* **What the task requires**: Find the word "script" in the records below. List each line containing it.

* **Provided records**:
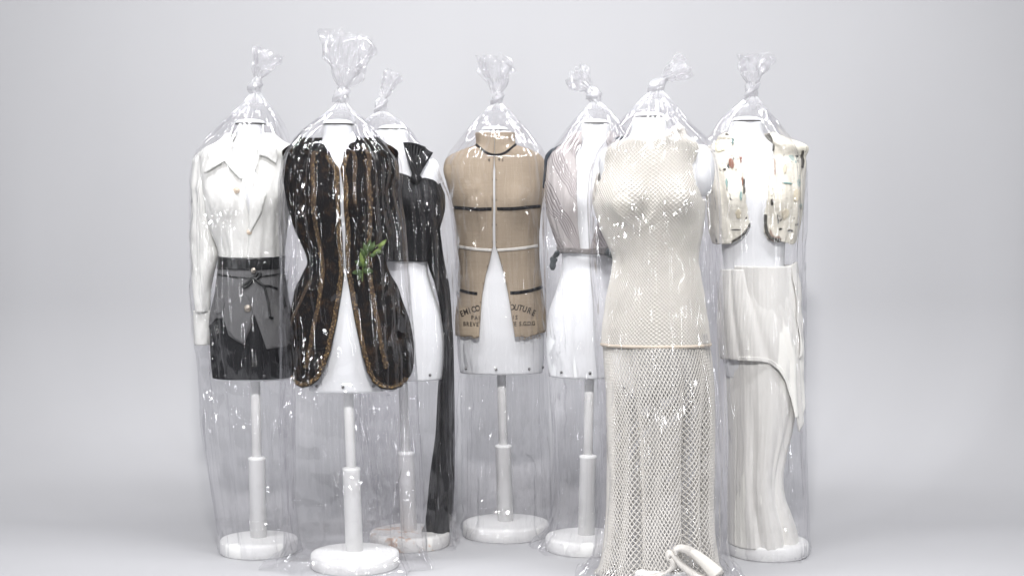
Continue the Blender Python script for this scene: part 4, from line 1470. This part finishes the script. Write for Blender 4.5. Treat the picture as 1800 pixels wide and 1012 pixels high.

* * *

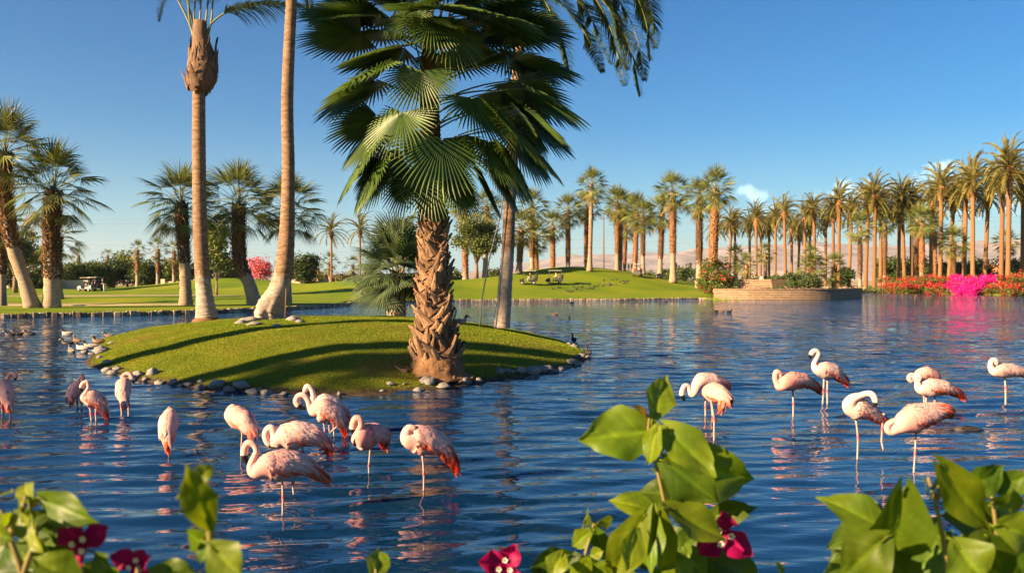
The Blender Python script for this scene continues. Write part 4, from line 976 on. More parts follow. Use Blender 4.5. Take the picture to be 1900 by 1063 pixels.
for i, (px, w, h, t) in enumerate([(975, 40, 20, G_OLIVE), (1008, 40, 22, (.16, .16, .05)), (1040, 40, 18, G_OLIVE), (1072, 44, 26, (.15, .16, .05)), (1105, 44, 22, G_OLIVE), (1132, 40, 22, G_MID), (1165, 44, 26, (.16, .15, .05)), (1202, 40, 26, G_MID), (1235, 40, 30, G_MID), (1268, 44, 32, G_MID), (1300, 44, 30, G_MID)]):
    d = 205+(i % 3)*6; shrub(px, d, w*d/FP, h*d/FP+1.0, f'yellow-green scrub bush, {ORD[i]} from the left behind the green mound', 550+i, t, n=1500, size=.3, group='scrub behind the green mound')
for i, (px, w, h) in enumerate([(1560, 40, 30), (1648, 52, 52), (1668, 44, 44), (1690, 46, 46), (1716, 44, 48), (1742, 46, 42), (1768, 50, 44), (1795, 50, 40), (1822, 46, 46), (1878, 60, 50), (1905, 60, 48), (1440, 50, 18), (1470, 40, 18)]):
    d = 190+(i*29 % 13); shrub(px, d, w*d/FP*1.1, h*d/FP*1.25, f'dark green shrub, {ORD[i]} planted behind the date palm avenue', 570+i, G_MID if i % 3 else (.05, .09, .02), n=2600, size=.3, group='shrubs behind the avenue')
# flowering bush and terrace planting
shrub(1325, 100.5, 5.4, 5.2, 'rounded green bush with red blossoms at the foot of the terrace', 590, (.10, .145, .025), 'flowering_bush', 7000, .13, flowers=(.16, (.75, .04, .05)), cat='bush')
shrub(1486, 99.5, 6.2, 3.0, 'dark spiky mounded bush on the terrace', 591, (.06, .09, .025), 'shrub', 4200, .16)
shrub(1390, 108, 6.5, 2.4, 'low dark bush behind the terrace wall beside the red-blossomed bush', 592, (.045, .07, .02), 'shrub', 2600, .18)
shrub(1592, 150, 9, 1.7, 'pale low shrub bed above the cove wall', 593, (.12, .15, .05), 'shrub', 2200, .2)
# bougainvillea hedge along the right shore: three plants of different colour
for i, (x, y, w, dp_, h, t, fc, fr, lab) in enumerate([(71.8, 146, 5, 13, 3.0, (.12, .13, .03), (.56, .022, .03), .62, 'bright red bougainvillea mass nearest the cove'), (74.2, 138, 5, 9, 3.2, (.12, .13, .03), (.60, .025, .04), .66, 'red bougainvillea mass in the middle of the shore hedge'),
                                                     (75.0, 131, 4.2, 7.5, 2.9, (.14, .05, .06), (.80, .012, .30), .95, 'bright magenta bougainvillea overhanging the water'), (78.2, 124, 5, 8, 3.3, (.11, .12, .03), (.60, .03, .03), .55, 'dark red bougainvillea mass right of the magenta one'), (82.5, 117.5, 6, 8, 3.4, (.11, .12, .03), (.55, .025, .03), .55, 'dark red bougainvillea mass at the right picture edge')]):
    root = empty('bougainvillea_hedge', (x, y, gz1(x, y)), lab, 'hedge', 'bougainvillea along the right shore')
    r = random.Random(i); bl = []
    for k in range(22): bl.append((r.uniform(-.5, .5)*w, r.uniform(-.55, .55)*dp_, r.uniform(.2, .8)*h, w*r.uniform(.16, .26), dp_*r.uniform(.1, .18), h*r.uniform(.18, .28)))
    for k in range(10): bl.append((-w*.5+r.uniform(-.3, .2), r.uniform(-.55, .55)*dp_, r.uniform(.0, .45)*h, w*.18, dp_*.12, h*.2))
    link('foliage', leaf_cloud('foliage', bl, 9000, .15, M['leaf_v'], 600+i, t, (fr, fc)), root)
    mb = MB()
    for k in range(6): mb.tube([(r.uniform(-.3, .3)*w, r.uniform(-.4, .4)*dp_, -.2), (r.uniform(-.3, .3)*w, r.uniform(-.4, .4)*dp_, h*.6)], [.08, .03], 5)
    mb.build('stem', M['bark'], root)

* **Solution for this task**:
Continue the Blender Python script for this scene: part 4, from line 1470. This part finishes the script. Write for Blender 4.5. Treat the picture as 1800 pixels wide and 1012 pixels high.
The Blender Python script for this scene continues. Write part 4, from line 976 on. More parts follow. Use Blender 4.5. Take the picture to be 1900 by 1063 pixels.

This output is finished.